# [Exercise task]
The lines beneath this instruction, from the first through the one containing "from mathutils.geometry import", must be transcribed exactly; no other line belongs in the output.

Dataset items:
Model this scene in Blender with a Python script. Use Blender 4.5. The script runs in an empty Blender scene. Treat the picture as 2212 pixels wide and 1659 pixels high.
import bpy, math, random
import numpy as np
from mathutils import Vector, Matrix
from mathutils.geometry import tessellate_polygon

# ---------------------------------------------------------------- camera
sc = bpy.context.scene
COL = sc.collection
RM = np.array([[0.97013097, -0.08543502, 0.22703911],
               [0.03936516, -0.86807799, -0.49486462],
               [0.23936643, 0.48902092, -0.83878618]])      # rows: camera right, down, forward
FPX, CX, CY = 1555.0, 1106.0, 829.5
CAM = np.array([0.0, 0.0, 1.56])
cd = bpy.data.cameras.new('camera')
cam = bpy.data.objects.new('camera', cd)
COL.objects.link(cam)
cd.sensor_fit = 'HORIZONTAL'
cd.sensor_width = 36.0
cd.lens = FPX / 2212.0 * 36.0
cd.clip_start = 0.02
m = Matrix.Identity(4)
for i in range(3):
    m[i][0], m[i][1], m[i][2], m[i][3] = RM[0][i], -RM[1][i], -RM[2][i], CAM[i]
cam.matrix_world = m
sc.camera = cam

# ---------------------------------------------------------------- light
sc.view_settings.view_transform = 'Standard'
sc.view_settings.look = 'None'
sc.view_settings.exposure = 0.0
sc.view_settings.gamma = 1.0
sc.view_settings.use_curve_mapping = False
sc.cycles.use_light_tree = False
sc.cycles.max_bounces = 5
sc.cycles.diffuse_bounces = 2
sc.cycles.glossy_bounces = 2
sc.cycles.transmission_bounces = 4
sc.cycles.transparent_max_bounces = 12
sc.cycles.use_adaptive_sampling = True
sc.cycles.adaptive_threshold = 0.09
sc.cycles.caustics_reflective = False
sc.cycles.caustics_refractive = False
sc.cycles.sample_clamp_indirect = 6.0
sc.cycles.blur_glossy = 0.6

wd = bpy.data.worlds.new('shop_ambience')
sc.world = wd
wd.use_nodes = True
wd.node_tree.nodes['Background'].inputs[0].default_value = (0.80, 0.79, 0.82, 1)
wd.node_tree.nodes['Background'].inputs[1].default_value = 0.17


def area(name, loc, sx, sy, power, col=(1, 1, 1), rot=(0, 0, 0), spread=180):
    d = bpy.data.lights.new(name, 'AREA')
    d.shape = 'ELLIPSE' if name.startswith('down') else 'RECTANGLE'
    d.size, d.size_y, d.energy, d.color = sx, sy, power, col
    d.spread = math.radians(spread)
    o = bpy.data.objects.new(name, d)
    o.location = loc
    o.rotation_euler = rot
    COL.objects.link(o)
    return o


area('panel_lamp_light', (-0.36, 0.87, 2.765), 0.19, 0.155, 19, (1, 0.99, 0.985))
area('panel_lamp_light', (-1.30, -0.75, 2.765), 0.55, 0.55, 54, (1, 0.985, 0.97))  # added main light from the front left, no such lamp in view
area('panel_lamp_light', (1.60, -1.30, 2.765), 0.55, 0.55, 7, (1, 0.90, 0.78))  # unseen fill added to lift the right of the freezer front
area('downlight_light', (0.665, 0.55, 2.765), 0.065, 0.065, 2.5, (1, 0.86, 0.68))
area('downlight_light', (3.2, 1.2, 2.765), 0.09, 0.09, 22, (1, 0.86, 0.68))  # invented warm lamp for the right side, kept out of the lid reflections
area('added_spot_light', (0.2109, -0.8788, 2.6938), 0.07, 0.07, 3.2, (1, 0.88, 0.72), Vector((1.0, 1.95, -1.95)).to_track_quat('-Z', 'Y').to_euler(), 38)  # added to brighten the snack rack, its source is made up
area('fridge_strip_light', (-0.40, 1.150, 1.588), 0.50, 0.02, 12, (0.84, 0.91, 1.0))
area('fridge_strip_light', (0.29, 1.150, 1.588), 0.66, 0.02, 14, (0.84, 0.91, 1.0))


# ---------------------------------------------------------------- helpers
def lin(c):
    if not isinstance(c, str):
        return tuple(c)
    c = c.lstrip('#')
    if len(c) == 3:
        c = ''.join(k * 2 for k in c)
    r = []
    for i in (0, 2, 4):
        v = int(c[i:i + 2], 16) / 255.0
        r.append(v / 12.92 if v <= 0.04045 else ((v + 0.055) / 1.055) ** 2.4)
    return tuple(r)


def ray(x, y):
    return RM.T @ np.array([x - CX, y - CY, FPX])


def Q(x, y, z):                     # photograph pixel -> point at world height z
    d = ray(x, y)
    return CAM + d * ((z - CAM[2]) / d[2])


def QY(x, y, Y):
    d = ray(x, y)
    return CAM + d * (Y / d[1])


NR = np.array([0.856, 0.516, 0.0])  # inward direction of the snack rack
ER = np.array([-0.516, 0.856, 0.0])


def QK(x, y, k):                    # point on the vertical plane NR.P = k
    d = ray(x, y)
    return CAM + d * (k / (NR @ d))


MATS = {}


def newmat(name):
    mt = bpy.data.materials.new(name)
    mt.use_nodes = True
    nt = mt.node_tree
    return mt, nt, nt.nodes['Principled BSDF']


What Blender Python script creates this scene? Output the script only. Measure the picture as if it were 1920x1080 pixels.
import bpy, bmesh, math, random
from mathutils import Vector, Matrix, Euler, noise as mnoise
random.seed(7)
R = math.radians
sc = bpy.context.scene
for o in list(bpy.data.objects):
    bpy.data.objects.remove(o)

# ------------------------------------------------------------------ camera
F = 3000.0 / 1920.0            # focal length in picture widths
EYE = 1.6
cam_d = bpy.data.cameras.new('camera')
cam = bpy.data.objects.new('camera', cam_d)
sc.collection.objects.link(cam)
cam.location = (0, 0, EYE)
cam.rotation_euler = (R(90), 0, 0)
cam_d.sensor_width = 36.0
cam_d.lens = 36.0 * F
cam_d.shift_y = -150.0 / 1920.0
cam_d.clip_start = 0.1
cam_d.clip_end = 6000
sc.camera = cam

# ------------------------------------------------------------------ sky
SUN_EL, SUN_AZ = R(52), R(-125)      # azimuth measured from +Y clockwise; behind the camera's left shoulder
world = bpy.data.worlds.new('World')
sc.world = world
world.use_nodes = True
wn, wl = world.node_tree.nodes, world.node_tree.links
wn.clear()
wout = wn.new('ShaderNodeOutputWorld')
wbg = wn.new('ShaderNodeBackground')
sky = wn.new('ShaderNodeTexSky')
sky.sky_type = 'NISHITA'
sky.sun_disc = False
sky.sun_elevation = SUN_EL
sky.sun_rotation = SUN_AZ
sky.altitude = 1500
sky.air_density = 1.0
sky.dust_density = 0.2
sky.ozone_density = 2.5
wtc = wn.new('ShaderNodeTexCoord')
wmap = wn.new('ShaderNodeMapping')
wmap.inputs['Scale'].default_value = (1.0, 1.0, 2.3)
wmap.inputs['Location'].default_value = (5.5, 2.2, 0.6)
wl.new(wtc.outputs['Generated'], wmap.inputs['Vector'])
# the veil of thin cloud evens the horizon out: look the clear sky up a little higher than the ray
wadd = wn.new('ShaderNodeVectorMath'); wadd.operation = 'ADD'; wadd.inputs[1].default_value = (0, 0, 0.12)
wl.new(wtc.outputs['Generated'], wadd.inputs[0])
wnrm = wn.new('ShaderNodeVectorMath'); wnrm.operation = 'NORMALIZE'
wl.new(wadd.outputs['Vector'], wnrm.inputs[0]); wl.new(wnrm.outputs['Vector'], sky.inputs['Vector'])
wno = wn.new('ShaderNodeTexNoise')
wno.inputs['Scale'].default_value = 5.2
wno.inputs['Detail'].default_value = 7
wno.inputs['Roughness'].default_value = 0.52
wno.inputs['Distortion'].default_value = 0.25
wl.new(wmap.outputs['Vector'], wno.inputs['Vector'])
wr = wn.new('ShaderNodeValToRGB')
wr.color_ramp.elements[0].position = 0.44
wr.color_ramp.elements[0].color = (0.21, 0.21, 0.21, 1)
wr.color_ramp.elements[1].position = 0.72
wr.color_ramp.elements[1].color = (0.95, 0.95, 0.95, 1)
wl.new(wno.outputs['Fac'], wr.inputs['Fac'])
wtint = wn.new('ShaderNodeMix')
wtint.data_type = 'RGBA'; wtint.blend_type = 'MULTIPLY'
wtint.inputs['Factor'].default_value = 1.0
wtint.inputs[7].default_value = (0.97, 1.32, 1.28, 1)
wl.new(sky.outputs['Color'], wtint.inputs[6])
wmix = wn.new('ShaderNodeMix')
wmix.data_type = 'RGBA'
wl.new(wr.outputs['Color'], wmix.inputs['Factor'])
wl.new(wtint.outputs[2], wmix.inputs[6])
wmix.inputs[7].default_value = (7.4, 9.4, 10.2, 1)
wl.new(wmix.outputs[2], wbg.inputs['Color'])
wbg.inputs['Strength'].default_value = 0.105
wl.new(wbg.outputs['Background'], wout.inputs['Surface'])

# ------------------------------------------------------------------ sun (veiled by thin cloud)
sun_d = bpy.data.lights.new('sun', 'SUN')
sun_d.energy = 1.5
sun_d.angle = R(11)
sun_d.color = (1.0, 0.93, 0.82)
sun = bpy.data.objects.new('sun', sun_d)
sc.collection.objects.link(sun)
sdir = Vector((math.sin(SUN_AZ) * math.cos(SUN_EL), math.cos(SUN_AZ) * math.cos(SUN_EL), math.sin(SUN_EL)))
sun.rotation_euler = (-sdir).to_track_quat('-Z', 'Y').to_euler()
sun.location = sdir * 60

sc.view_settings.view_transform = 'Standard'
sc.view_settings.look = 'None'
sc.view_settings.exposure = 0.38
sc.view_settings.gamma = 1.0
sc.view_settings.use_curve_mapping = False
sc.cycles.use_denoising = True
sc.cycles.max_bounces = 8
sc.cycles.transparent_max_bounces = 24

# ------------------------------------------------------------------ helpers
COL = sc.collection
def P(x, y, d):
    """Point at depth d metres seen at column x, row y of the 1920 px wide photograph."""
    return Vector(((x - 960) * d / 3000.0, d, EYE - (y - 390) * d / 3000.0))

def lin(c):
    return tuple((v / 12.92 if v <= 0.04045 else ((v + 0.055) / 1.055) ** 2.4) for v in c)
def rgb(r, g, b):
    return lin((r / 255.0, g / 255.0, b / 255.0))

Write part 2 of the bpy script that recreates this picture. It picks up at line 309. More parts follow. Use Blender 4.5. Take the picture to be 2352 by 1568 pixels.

# [Solution for this problem]
Model this scene in Blender with a Python script. Use Blender 4.5. The script runs in an empty Blender scene. Treat the picture as 2212 pixels wide and 1659 pixels high.
import bpy, math, random
import numpy as np
from mathutils import Vector, Matrix
from mathutils.geometry import tessellate_polygon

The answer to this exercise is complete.